Quote the data below in full, please, without altering anything.
---
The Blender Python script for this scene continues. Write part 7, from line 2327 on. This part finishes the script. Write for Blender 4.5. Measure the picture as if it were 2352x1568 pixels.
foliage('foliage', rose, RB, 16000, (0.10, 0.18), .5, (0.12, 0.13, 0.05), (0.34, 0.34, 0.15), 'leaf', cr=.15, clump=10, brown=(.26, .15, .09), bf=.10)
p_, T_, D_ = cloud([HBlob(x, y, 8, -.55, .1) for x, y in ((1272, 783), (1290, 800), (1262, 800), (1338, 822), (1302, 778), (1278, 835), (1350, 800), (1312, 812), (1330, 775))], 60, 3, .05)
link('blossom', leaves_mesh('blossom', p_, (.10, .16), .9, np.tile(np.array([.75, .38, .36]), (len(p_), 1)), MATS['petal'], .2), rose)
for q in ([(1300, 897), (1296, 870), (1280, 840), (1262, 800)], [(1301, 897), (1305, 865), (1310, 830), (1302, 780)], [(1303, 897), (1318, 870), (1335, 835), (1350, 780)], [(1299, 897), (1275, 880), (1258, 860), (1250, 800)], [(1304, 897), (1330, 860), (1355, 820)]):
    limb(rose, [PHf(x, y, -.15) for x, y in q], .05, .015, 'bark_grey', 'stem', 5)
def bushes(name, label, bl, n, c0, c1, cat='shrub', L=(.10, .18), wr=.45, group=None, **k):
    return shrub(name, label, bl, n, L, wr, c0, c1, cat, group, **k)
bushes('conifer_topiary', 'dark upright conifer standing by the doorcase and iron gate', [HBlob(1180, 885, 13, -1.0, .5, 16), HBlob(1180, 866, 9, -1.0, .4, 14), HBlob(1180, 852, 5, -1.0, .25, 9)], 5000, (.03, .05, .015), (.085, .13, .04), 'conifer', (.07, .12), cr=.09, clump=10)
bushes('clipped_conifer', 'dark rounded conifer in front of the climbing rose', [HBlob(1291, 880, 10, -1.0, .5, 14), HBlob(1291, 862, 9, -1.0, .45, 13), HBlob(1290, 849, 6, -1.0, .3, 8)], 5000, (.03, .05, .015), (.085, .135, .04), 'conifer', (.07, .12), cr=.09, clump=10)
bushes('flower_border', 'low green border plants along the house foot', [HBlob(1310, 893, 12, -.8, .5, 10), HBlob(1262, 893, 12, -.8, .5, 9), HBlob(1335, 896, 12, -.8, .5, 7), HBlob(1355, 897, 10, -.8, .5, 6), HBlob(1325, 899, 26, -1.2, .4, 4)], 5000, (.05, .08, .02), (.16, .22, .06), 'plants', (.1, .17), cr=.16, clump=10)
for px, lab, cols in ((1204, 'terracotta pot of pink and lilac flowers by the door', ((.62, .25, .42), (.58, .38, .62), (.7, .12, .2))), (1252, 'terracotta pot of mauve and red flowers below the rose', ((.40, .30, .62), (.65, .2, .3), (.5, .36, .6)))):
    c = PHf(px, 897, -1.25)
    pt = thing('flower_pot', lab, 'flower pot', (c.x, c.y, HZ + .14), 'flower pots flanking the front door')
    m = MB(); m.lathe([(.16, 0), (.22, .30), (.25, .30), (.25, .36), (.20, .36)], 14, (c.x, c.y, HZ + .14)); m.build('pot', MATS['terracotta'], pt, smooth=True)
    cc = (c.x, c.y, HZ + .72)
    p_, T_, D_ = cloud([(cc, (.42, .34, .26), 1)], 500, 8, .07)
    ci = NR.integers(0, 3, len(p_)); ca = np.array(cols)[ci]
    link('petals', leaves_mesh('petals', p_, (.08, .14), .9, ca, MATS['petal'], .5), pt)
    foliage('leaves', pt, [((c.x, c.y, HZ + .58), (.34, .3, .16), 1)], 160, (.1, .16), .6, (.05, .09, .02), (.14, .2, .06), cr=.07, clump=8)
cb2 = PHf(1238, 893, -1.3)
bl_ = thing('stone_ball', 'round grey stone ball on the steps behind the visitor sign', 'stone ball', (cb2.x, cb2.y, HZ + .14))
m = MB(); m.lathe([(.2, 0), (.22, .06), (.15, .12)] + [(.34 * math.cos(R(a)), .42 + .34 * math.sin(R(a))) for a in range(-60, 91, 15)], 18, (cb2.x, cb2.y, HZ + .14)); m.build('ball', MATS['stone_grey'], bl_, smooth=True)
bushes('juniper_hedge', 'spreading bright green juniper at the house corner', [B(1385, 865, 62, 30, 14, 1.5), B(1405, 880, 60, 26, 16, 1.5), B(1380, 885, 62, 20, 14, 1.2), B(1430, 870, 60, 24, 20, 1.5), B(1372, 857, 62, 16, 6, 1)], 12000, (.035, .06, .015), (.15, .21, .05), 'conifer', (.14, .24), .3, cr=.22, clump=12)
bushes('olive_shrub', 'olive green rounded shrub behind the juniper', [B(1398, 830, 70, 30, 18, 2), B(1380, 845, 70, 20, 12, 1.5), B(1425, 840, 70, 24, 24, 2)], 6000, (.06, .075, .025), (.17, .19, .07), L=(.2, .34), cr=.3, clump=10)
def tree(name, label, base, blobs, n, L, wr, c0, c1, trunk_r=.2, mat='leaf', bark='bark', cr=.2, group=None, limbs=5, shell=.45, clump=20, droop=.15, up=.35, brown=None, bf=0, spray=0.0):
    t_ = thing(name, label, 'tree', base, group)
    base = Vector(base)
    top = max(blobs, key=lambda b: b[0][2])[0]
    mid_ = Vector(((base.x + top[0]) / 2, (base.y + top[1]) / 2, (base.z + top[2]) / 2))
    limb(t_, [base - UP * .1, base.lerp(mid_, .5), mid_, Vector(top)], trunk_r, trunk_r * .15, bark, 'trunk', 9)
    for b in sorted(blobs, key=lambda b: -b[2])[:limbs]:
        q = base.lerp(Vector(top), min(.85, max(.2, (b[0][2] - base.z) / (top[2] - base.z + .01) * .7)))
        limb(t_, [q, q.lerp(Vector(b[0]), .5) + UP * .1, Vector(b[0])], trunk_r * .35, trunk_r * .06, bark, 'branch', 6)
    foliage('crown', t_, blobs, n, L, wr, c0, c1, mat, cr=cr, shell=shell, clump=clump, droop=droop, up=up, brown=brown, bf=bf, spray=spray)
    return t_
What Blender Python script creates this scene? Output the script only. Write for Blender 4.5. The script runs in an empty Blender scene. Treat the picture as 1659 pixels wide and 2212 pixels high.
---
Complete answer
The Blender Python script for this scene continues. Write part 7, from line 2327 on. This part finishes the script. Write for Blender 4.5. Measure the picture as if it were 2352x1568 pixels.
foliage('foliage', rose, RB, 16000, (0.10, 0.18), .5, (0.12, 0.13, 0.05), (0.34, 0.34, 0.15), 'leaf', cr=.15, clump=10, brown=(.26, .15, .09), bf=.10)
p_, T_, D_ = cloud([HBlob(x, y, 8, -.55, .1) for x, y in ((1272, 783), (1290, 800), (1262, 800), (1338, 822), (1302, 778), (1278, 835), (1350, 800), (1312, 812), (1330, 775))], 60, 3, .05)
link('blossom', leaves_mesh('blossom', p_, (.10, .16), .9, np.tile(np.array([.75, .38, .36]), (len(p_), 1)), MATS['petal'], .2), rose)
for q in ([(1300, 897), (1296, 870), (1280, 840), (1262, 800)], [(1301, 897), (1305, 865), (1310, 830), (1302, 780)], [(1303, 897), (1318, 870), (1335, 835), (1350, 780)], [(1299, 897), (1275, 880), (1258, 860), (1250, 800)], [(1304, 897), (1330, 860), (1355, 820)]):
    limb(rose, [PHf(x, y, -.15) for x, y in q], .05, .015, 'bark_grey', 'stem', 5)
def bushes(name, label, bl, n, c0, c1, cat='shrub', L=(.10, .18), wr=.45, group=None, **k):
    return shrub(name, label, bl, n, L, wr, c0, c1, cat, group, **k)
bushes('conifer_topiary', 'dark upright conifer standing by the doorcase and iron gate', [HBlob(1180, 885, 13, -1.0, .5, 16), HBlob(1180, 866, 9, -1.0, .4, 14), HBlob(1180, 852, 5, -1.0, .25, 9)], 5000, (.03, .05, .015), (.085, .13, .04), 'conifer', (.07, .12), cr=.09, clump=10)
bushes('clipped_conifer', 'dark rounded conifer in front of the climbing rose', [HBlob(1291, 880, 10, -1.0, .5, 14), HBlob(1291, 862, 9, -1.0, .45, 13), HBlob(1290, 849, 6, -1.0, .3, 8)], 5000, (.03, .05, .015), (.085, .135, .04), 'conifer', (.07, .12), cr=.09, clump=10)
bushes('flower_border', 'low green border plants along the house foot', [HBlob(1310, 893, 12, -.8, .5, 10), HBlob(1262, 893, 12, -.8, .5, 9), HBlob(1335, 896, 12, -.8, .5, 7), HBlob(1355, 897, 10, -.8, .5, 6), HBlob(1325, 899, 26, -1.2, .4, 4)], 5000, (.05, .08, .02), (.16, .22, .06), 'plants', (.1, .17), cr=.16, clump=10)
for px, lab, cols in ((1204, 'terracotta pot of pink and lilac flowers by the door', ((.62, .25, .42), (.58, .38, .62), (.7, .12, .2))), (1252, 'terracotta pot of mauve and red flowers below the rose', ((.40, .30, .62), (.65, .2, .3), (.5, .36, .6)))):
    c = PHf(px, 897, -1.25)
    pt = thing('flower_pot', lab, 'flower pot', (c.x, c.y, HZ + .14), 'flower pots flanking the front door')
    m = MB(); m.lathe([(.16, 0), (.22, .30), (.25, .30), (.25, .36), (.20, .36)], 14, (c.x, c.y, HZ + .14)); m.build('pot', MATS['terracotta'], pt, smooth=True)
    cc = (c.x, c.y, HZ + .72)
    p_, T_, D_ = cloud([(cc, (.42, .34, .26), 1)], 500, 8, .07)
    ci = NR.integers(0, 3, len(p_)); ca = np.array(cols)[ci]
    link('petals', leaves_mesh('petals', p_, (.08, .14), .9, ca, MATS['petal'], .5), pt)
    foliage('leaves', pt, [((c.x, c.y, HZ + .58), (.34, .3, .16), 1)], 160, (.1, .16), .6, (.05, .09, .02), (.14, .2, .06), cr=.07, clump=8)
cb2 = PHf(1238, 893, -1.3)
bl_ = thing('stone_ball', 'round grey stone ball on the steps behind the visitor sign', 'stone ball', (cb2.x, cb2.y, HZ + .14))
m = MB(); m.lathe([(.2, 0), (.22, .06), (.15, .12)] + [(.34 * math.cos(R(a)), .42 + .34 * math.sin(R(a))) for a in range(-60, 91, 15)], 18, (cb2.x, cb2.y, HZ + .14)); m.build('ball', MATS['stone_grey'], bl_, smooth=True)
bushes('juniper_hedge', 'spreading bright green juniper at the house corner', [B(1385, 865, 62, 30, 14, 1.5), B(1405, 880, 60, 26, 16, 1.5), B(1380, 885, 62, 20, 14, 1.2), B(1430, 870, 60, 24, 20, 1.5), B(1372, 857, 62, 16, 6, 1)], 12000, (.035, .06, .015), (.15, .21, .05), 'conifer', (.14, .24), .3, cr=.22, clump=12)
bushes('olive_shrub', 'olive green rounded shrub behind the juniper', [B(1398, 830, 70, 30, 18, 2), B(1380, 845, 70, 20, 12, 1.5), B(1425, 840, 70, 24, 24, 2)], 6000, (.06, .075, .025), (.17, .19, .07), L=(.2, .34), cr=.3, clump=10)
def tree(name, label, base, blobs, n, L, wr, c0, c1, trunk_r=.2, mat='leaf', bark='bark', cr=.2, group=None, limbs=5, shell=.45, clump=20, droop=.15, up=.35, brown=None, bf=0, spray=0.0):
    t_ = thing(name, label, 'tree', base, group)
    base = Vector(base)
    top = max(blobs, key=lambda b: b[0][2])[0]
    mid_ = Vector(((base.x + top[0]) / 2, (base.y + top[1]) / 2, (base.z + top[2]) / 2))
    limb(t_, [base - UP * .1, base.lerp(mid_, .5), mid_, Vector(top)], trunk_r, trunk_r * .15, bark, 'trunk', 9)
    for b in sorted(blobs, key=lambda b: -b[2])[:limbs]:
        q = base.lerp(Vector(top), min(.85, max(.2, (b[0][2] - base.z) / (top[2] - base.z + .01) * .7)))
        limb(t_, [q, q.lerp(Vector(b[0]), .5) + UP * .1, Vector(b[0])], trunk_r * .35, trunk_r * .06, bark, 'branch', 6)
    foliage('crown', t_, blobs, n, L, wr, c0, c1, mat, cr=cr, shell=shell, clump=clump, droop=droop, up=up, brown=brown, bf=bf, spray=spray)
    return t_
What Blender Python script creates this scene? Output the script only. Write for Blender 4.5. The script runs in an empty Blender scene. Treat the picture as 1659 pixels wide and 2212 pixels high.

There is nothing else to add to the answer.